Restate the whole listing word for word. Pictures are left out.

▶ _Dataset excerpt_
----------------
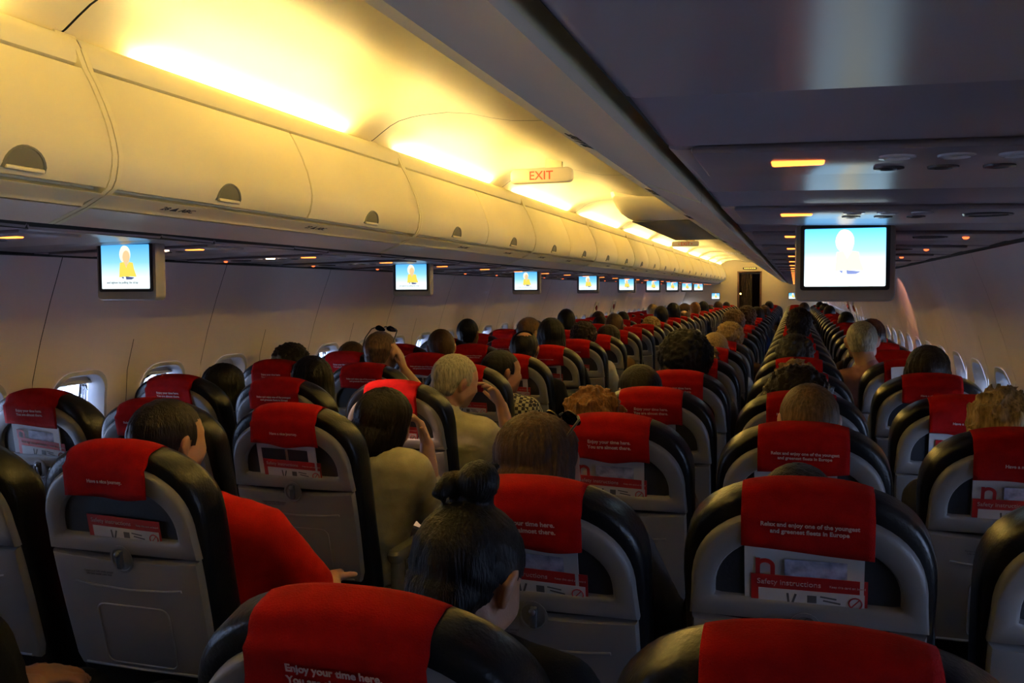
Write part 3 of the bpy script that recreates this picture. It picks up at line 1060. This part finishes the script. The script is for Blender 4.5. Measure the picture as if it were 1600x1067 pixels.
def mag_mesh(kind):
    mb = MB()
    w, h = .205, .21
    rings = []
    for k in range(9):
        u = -w / 2 + w * k / 8
        rings.append([(u, .004 * math.sin(k * .5) - d, z) for d, z in ((.0, -.035), (.004, -.035), (.004, h / 2 - .003 * math.sin(k * .4)), (.0, h / 2 - .003 * math.sin(k * .4)))])
    mb.loft(rings, mi=0)
    if kind == 0:
        mb.box((.03, -.0048, .058), (.125, .0008, .052), 0, mi=2)
        mb.box((.025, -.0052, .005), (.15, .0008, .05), 0, mi=1)
    elif kind == 1:
        mb.box((-.045, -.0048, .062), (.082, .0008, .052), 0, mi=3)
        mb.box((.047, -.0048, .062), (.082, .0008, .052), 0, mi=3)
    else:
        mb.box((.0, -.0048, .045), (.19, .0008, .09), 0, mi=1)
        mb.box((.03, -.0054, .062), (.13, .0008, .05), 0, mi=2)
    return mb.mesh('magazine', [M['paper'], M['cardred'], M['photo'], M['bezel']], smooth=False)
CARD = card_mesh()
MAGS = [mag_mesh(k) for k in range(3)]
def n_mesh():
    mb = MB()                                        # bold lower-case n drawn as a stem and an arch
    mb.box((-.011, 0, 0), (.008, .0008, .034), 0)
    out = [(.002 + .017 * math.cos(a), .0, .002 + .015 * math.sin(a)) for a in [math.pi * i / 10 for i in range(11)]]
    inn = [(.002 + .009 * math.cos(a), .0, .002 + .007 * math.sin(a)) for a in [math.pi * i / 10 for i in range(11)]]
    mb.loft([[(p[0], -.0004, p[2]) for p in out], [(p[0], -.0004, p[2]) for p in inn], [(p[0], .0004, p[2]) for p in inn], [(p[0], .0004, p[2]) for p in out]], False, False, closed=False)
    mb.box((.015, 0, -.0075), (.008, .0008, .019), 0)
    return mb.mesh('letter', M['cardred'], smooth=False)
NMESH = n_mesh()
def in_pocket(name, me, c, r, u, v, w, rotz, label, cat, grp):
    o = link(name, me)
    s_ = SEATS[c, r]
    rot = Matrix.Rotation(R(recl(c, r)), 4, 'X')
    o.matrix_world = s_.matrix_world @ Matrix.Translation(PIV) @ rot @ basis((1, 0, 0), -VD, bk(u, v, w)) @ Matrix.Rotation(-math.pi / 2, 4, 'X') @ Matrix.Rotation(rotz, 4, 'Y')
    # local axes of the sheet: x across, y through (front to the rear), z up
    tag(o, label, cat, grp)
    return o
WHERE = lambda c, r: '%s seat of the %s' % (TH[r - FIRST[c]] if r > FIRST[c] else 'nearest', POSN[c])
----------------
▶ _Response to the task_
Write part 3 of the bpy script that recreates this picture. It picks up at line 1060. This part finishes the script. The script is for Blender 4.5. Measure the picture as if it were 1600x1067 pixels.
def mag_mesh(kind):
    mb = MB()
    w, h = .205, .21
    rings = []
    for k in range(9):
        u = -w / 2 + w * k / 8
        rings.append([(u, .004 * math.sin(k * .5) - d, z) for d, z in ((.0, -.035), (.004, -.035), (.004, h / 2 - .003 * math.sin(k * .4)), (.0, h / 2 - .003 * math.sin(k * .4)))])
    mb.loft(rings, mi=0)
    if kind == 0:
        mb.box((.03, -.0048, .058), (.125, .0008, .052), 0, mi=2)
        mb.box((.025, -.0052, .005), (.15, .0008, .05), 0, mi=1)
    elif kind == 1:
        mb.box((-.045, -.0048, .062), (.082, .0008, .052), 0, mi=3)
        mb.box((.047, -.0048, .062), (.082, .0008, .052), 0, mi=3)
    else:
        mb.box((.0, -.0048, .045), (.19, .0008, .09), 0, mi=1)
        mb.box((.03, -.0054, .062), (.13, .0008, .05), 0, mi=2)
    return mb.mesh('magazine', [M['paper'], M['cardred'], M['photo'], M['bezel']], smooth=False)
CARD = card_mesh()
MAGS = [mag_mesh(k) for k in range(3)]
def n_mesh():
    mb = MB()                                        # bold lower-case n drawn as a stem and an arch
    mb.box((-.011, 0, 0), (.008, .0008, .034), 0)
    out = [(.002 + .017 * math.cos(a), .0, .002 + .015 * math.sin(a)) for a in [math.pi * i / 10 for i in range(11)]]
    inn = [(.002 + .009 * math.cos(a), .0, .002 + .007 * math.sin(a)) for a in [math.pi * i / 10 for i in range(11)]]
    mb.loft([[(p[0], -.0004, p[2]) for p in out], [(p[0], -.0004, p[2]) for p in inn], [(p[0], .0004, p[2]) for p in inn], [(p[0], .0004, p[2]) for p in out]], False, False, closed=False)
    mb.box((.015, 0, -.0075), (.008, .0008, .019), 0)
    return mb.mesh('letter', M['cardred'], smooth=False)
NMESH = n_mesh()
def in_pocket(name, me, c, r, u, v, w, rotz, label, cat, grp):
    o = link(name, me)
    s_ = SEATS[c, r]
    rot = Matrix.Rotation(R(recl(c, r)), 4, 'X')
    o.matrix_world = s_.matrix_world @ Matrix.Translation(PIV) @ rot @ basis((1, 0, 0), -VD, bk(u, v, w)) @ Matrix.Rotation(-math.pi / 2, 4, 'X') @ Matrix.Rotation(rotz, 4, 'Y')
    # local axes of the sheet: x across, y through (front to the rear), z up
    tag(o, label, cat, grp)
    return o
WHERE = lambda c, r: '%s seat of the %s' % (TH[r - FIRST[c]] if r > FIRST[c] else 'nearest', POSN[c])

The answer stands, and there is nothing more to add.